Quote all lines below exactly. Images stay out.

### Collected data:
__________________________________________________

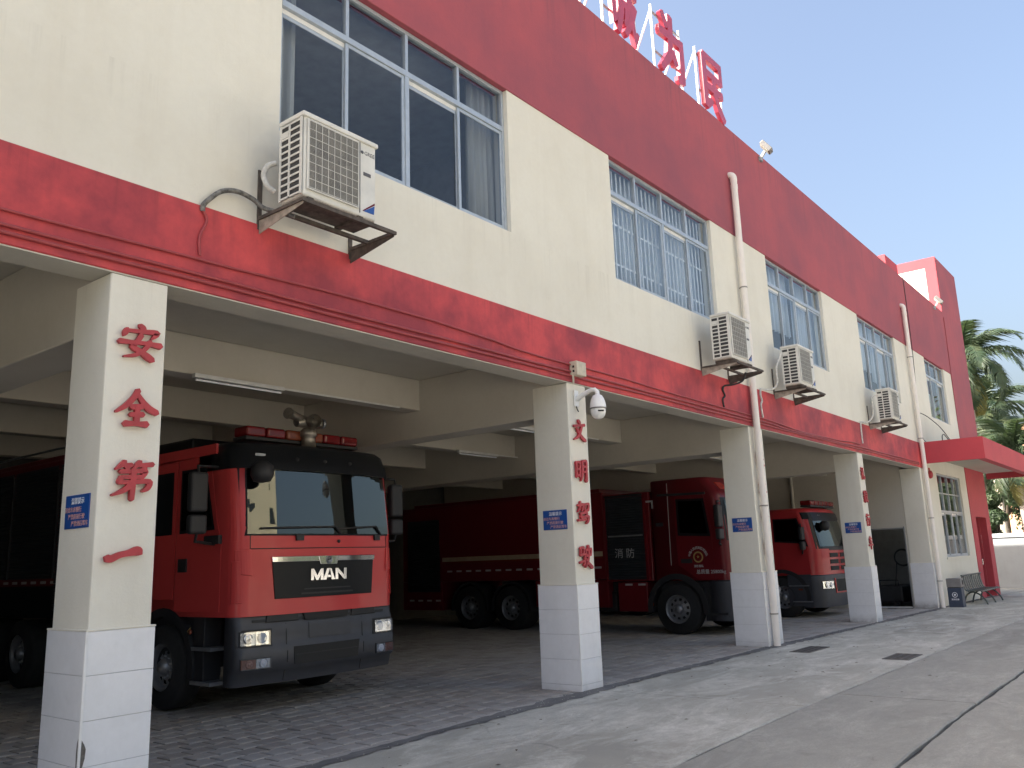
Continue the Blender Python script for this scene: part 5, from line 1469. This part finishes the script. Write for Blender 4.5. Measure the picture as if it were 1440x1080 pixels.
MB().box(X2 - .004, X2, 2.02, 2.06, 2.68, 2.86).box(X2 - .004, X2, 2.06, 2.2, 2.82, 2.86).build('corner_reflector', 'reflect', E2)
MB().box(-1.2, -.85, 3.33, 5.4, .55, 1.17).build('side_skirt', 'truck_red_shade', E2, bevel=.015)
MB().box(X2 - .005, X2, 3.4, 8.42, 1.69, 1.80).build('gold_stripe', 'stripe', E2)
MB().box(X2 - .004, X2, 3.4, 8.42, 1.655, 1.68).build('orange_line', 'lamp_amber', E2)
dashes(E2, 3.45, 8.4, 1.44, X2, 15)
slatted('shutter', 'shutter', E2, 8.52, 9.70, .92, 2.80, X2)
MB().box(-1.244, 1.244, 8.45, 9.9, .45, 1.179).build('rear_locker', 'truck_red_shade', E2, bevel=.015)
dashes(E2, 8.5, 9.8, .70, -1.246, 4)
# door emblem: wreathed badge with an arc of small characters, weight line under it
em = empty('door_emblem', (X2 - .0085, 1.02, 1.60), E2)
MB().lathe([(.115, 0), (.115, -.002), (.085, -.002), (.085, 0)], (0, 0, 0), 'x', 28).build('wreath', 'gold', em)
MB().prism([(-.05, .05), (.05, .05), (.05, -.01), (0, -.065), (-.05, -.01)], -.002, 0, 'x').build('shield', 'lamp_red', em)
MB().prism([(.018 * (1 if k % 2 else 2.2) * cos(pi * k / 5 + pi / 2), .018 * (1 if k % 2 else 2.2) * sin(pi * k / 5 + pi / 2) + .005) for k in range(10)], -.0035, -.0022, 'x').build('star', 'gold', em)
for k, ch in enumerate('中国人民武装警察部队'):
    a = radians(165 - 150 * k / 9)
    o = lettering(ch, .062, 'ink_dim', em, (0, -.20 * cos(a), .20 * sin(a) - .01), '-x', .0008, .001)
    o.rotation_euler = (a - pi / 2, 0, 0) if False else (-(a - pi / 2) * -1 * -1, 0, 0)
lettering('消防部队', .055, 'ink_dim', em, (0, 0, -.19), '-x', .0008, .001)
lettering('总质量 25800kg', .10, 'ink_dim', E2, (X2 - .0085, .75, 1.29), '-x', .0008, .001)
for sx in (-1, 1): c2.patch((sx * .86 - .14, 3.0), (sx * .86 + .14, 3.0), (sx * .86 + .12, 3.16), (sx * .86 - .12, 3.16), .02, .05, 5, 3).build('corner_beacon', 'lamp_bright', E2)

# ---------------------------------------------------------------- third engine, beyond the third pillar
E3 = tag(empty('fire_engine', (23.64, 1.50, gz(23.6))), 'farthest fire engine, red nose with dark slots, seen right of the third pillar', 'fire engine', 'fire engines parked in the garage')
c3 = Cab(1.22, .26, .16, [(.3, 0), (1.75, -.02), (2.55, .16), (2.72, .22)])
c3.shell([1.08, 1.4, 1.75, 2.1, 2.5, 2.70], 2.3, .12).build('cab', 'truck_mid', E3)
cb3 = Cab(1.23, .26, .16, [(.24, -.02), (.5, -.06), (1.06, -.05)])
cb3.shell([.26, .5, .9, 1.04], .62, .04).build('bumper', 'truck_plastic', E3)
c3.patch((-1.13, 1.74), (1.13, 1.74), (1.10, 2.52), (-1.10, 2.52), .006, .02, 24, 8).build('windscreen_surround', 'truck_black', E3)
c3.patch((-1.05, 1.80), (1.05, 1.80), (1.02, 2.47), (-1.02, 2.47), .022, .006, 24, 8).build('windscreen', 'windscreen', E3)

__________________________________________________

### Answer to this task:
Continue the Blender Python script for this scene: part 5, from line 1469. This part finishes the script. Write for Blender 4.5. Measure the picture as if it were 1440x1080 pixels.
MB().box(X2 - .004, X2, 2.02, 2.06, 2.68, 2.86).box(X2 - .004, X2, 2.06, 2.2, 2.82, 2.86).build('corner_reflector', 'reflect', E2)
MB().box(-1.2, -.85, 3.33, 5.4, .55, 1.17).build('side_skirt', 'truck_red_shade', E2, bevel=.015)
MB().box(X2 - .005, X2, 3.4, 8.42, 1.69, 1.80).build('gold_stripe', 'stripe', E2)
MB().box(X2 - .004, X2, 3.4, 8.42, 1.655, 1.68).build('orange_line', 'lamp_amber', E2)
dashes(E2, 3.45, 8.4, 1.44, X2, 15)
slatted('shutter', 'shutter', E2, 8.52, 9.70, .92, 2.80, X2)
MB().box(-1.244, 1.244, 8.45, 9.9, .45, 1.179).build('rear_locker', 'truck_red_shade', E2, bevel=.015)
dashes(E2, 8.5, 9.8, .70, -1.246, 4)
# door emblem: wreathed badge with an arc of small characters, weight line under it
em = empty('door_emblem', (X2 - .0085, 1.02, 1.60), E2)
MB().lathe([(.115, 0), (.115, -.002), (.085, -.002), (.085, 0)], (0, 0, 0), 'x', 28).build('wreath', 'gold', em)
MB().prism([(-.05, .05), (.05, .05), (.05, -.01), (0, -.065), (-.05, -.01)], -.002, 0, 'x').build('shield', 'lamp_red', em)
MB().prism([(.018 * (1 if k % 2 else 2.2) * cos(pi * k / 5 + pi / 2), .018 * (1 if k % 2 else 2.2) * sin(pi * k / 5 + pi / 2) + .005) for k in range(10)], -.0035, -.0022, 'x').build('star', 'gold', em)
for k, ch in enumerate('中国人民武装警察部队'):
    a = radians(165 - 150 * k / 9)
    o = lettering(ch, .062, 'ink_dim', em, (0, -.20 * cos(a), .20 * sin(a) - .01), '-x', .0008, .001)
    o.rotation_euler = (a - pi / 2, 0, 0) if False else (-(a - pi / 2) * -1 * -1, 0, 0)
lettering('消防部队', .055, 'ink_dim', em, (0, 0, -.19), '-x', .0008, .001)
lettering('总质量 25800kg', .10, 'ink_dim', E2, (X2 - .0085, .75, 1.29), '-x', .0008, .001)
for sx in (-1, 1): c2.patch((sx * .86 - .14, 3.0), (sx * .86 + .14, 3.0), (sx * .86 + .12, 3.16), (sx * .86 - .12, 3.16), .02, .05, 5, 3).build('corner_beacon', 'lamp_bright', E2)

# ---------------------------------------------------------------- third engine, beyond the third pillar
E3 = tag(empty('fire_engine', (23.64, 1.50, gz(23.6))), 'farthest fire engine, red nose with dark slots, seen right of the third pillar', 'fire engine', 'fire engines parked in the garage')
c3 = Cab(1.22, .26, .16, [(.3, 0), (1.75, -.02), (2.55, .16), (2.72, .22)])
c3.shell([1.08, 1.4, 1.75, 2.1, 2.5, 2.70], 2.3, .12).build('cab', 'truck_mid', E3)
cb3 = Cab(1.23, .26, .16, [(.24, -.02), (.5, -.06), (1.06, -.05)])
cb3.shell([.26, .5, .9, 1.04], .62, .04).build('bumper', 'truck_plastic', E3)
c3.patch((-1.13, 1.74), (1.13, 1.74), (1.10, 2.52), (-1.10, 2.52), .006, .02, 24, 8).build('windscreen_surround', 'truck_black', E3)
c3.patch((-1.05, 1.80), (1.05, 1.80), (1.02, 2.47), (-1.02, 2.47), .022, .006, 24, 8).build('windscreen', 'windscreen', E3)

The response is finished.